"""
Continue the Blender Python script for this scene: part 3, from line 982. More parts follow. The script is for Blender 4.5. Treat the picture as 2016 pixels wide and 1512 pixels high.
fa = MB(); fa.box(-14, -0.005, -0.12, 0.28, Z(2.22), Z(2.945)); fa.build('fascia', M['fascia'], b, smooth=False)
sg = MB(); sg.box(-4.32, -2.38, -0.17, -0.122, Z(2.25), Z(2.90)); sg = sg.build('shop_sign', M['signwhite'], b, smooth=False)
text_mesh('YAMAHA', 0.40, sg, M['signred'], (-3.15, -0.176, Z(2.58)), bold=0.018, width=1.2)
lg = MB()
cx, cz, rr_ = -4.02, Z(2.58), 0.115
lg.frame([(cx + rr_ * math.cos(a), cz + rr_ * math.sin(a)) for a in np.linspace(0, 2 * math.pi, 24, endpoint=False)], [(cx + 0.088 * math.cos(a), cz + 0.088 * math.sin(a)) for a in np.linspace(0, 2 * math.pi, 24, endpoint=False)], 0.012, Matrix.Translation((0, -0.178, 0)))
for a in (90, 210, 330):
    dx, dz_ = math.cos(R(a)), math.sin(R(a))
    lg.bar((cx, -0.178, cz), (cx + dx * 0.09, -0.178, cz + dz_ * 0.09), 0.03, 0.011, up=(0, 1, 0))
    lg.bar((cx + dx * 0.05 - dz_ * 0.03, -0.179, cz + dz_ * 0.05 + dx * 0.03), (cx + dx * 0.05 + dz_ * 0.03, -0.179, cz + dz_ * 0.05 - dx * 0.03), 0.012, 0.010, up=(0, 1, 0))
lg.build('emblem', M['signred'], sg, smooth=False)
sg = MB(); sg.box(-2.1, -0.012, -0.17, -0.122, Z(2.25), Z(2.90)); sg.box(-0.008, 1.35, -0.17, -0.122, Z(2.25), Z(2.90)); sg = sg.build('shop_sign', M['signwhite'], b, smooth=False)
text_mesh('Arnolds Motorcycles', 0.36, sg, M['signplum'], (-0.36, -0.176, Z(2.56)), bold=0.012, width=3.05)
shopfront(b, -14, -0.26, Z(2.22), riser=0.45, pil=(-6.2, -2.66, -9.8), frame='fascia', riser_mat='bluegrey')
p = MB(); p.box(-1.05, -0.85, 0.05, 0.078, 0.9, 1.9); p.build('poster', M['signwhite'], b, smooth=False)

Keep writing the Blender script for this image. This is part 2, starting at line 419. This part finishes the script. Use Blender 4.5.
"""
* [SHORT TASK]
Print out the whole listing exactly as it appears.

* [TASK OUTPUT]
Continue the Blender Python script for this scene: part 3, from line 982. More parts follow. The script is for Blender 4.5. Treat the picture as 2016 pixels wide and 1512 pixels high.
fa = MB(); fa.box(-14, -0.005, -0.12, 0.28, Z(2.22), Z(2.945)); fa.build('fascia', M['fascia'], b, smooth=False)
sg = MB(); sg.box(-4.32, -2.38, -0.17, -0.122, Z(2.25), Z(2.90)); sg = sg.build('shop_sign', M['signwhite'], b, smooth=False)
text_mesh('YAMAHA', 0.40, sg, M['signred'], (-3.15, -0.176, Z(2.58)), bold=0.018, width=1.2)
lg = MB()
cx, cz, rr_ = -4.02, Z(2.58), 0.115
lg.frame([(cx + rr_ * math.cos(a), cz + rr_ * math.sin(a)) for a in np.linspace(0, 2 * math.pi, 24, endpoint=False)], [(cx + 0.088 * math.cos(a), cz + 0.088 * math.sin(a)) for a in np.linspace(0, 2 * math.pi, 24, endpoint=False)], 0.012, Matrix.Translation((0, -0.178, 0)))
for a in (90, 210, 330):
    dx, dz_ = math.cos(R(a)), math.sin(R(a))
    lg.bar((cx, -0.178, cz), (cx + dx * 0.09, -0.178, cz + dz_ * 0.09), 0.03, 0.011, up=(0, 1, 0))
    lg.bar((cx + dx * 0.05 - dz_ * 0.03, -0.179, cz + dz_ * 0.05 + dx * 0.03), (cx + dx * 0.05 + dz_ * 0.03, -0.179, cz + dz_ * 0.05 - dx * 0.03), 0.012, 0.010, up=(0, 1, 0))
lg.build('emblem', M['signred'], sg, smooth=False)
sg = MB(); sg.box(-2.1, -0.012, -0.17, -0.122, Z(2.25), Z(2.90)); sg.box(-0.008, 1.35, -0.17, -0.122, Z(2.25), Z(2.90)); sg = sg.build('shop_sign', M['signwhite'], b, smooth=False)
text_mesh('Arnolds Motorcycles', 0.36, sg, M['signplum'], (-0.36, -0.176, Z(2.56)), bold=0.012, width=3.05)
shopfront(b, -14, -0.26, Z(2.22), riser=0.45, pil=(-6.2, -2.66, -9.8), frame='fascia', riser_mat='bluegrey')
p = MB(); p.box(-1.05, -0.85, 0.05, 0.078, 0.9, 1.9); p.build('poster', M['signwhite'], b, smooth=False)

Keep writing the Blender script for this image. This is part 2, starting at line 419. This part finishes the script. Use Blender 4.5.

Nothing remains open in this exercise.